→ **Work instructions**: Stop after the line containing "(0.20, 0.145, 0.065))": print each line exactly from the first line of the listing up to that point.

----

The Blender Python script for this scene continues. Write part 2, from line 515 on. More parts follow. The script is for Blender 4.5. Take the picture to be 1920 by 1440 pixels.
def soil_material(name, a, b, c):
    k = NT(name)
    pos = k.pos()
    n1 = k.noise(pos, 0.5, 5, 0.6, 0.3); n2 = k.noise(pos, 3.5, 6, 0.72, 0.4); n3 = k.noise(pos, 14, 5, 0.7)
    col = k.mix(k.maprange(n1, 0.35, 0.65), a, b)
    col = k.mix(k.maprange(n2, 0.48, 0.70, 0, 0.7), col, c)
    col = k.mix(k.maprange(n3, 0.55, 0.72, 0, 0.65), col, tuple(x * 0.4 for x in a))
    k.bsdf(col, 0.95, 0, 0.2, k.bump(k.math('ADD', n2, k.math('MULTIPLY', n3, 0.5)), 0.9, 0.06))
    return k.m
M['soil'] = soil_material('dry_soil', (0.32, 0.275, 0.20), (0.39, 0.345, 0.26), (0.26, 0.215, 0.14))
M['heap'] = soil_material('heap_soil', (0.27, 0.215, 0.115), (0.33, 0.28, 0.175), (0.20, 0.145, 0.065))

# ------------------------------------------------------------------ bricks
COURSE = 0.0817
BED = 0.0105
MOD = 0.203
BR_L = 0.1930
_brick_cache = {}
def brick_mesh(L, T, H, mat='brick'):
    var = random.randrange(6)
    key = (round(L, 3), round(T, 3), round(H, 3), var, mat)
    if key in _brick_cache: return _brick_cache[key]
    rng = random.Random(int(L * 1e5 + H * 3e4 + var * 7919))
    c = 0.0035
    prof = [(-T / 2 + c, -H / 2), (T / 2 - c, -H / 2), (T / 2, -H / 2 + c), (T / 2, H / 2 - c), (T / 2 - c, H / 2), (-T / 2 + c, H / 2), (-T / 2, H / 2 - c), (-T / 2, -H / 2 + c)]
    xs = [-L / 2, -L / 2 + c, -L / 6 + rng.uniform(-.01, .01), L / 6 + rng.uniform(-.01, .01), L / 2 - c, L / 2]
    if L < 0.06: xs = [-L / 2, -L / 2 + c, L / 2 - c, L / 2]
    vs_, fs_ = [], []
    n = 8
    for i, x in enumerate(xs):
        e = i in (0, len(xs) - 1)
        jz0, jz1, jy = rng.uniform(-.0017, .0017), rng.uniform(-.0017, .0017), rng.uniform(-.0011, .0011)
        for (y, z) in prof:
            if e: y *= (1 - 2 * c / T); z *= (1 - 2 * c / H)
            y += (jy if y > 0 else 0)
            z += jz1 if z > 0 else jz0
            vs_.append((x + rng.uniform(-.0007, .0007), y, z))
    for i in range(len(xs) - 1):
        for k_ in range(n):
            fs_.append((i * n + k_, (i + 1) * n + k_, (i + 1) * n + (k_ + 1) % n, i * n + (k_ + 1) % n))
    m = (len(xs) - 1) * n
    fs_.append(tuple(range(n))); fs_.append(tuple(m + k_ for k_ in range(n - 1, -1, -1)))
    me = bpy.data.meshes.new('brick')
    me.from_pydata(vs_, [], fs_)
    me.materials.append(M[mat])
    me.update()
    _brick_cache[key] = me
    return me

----

→ **Finished exercise**:
The Blender Python script for this scene continues. Write part 2, from line 515 on. More parts follow. The script is for Blender 4.5. Take the picture to be 1920 by 1440 pixels.
def soil_material(name, a, b, c):
    k = NT(name)
    pos = k.pos()
    n1 = k.noise(pos, 0.5, 5, 0.6, 0.3); n2 = k.noise(pos, 3.5, 6, 0.72, 0.4); n3 = k.noise(pos, 14, 5, 0.7)
    col = k.mix(k.maprange(n1, 0.35, 0.65), a, b)
    col = k.mix(k.maprange(n2, 0.48, 0.70, 0, 0.7), col, c)
    col = k.mix(k.maprange(n3, 0.55, 0.72, 0, 0.65), col, tuple(x * 0.4 for x in a))
    k.bsdf(col, 0.95, 0, 0.2, k.bump(k.math('ADD', n2, k.math('MULTIPLY', n3, 0.5)), 0.9, 0.06))
    return k.m
M['soil'] = soil_material('dry_soil', (0.32, 0.275, 0.20), (0.39, 0.345, 0.26), (0.26, 0.215, 0.14))
M['heap'] = soil_material('heap_soil', (0.27, 0.215, 0.115), (0.33, 0.28, 0.175), (0.20, 0.145, 0.065))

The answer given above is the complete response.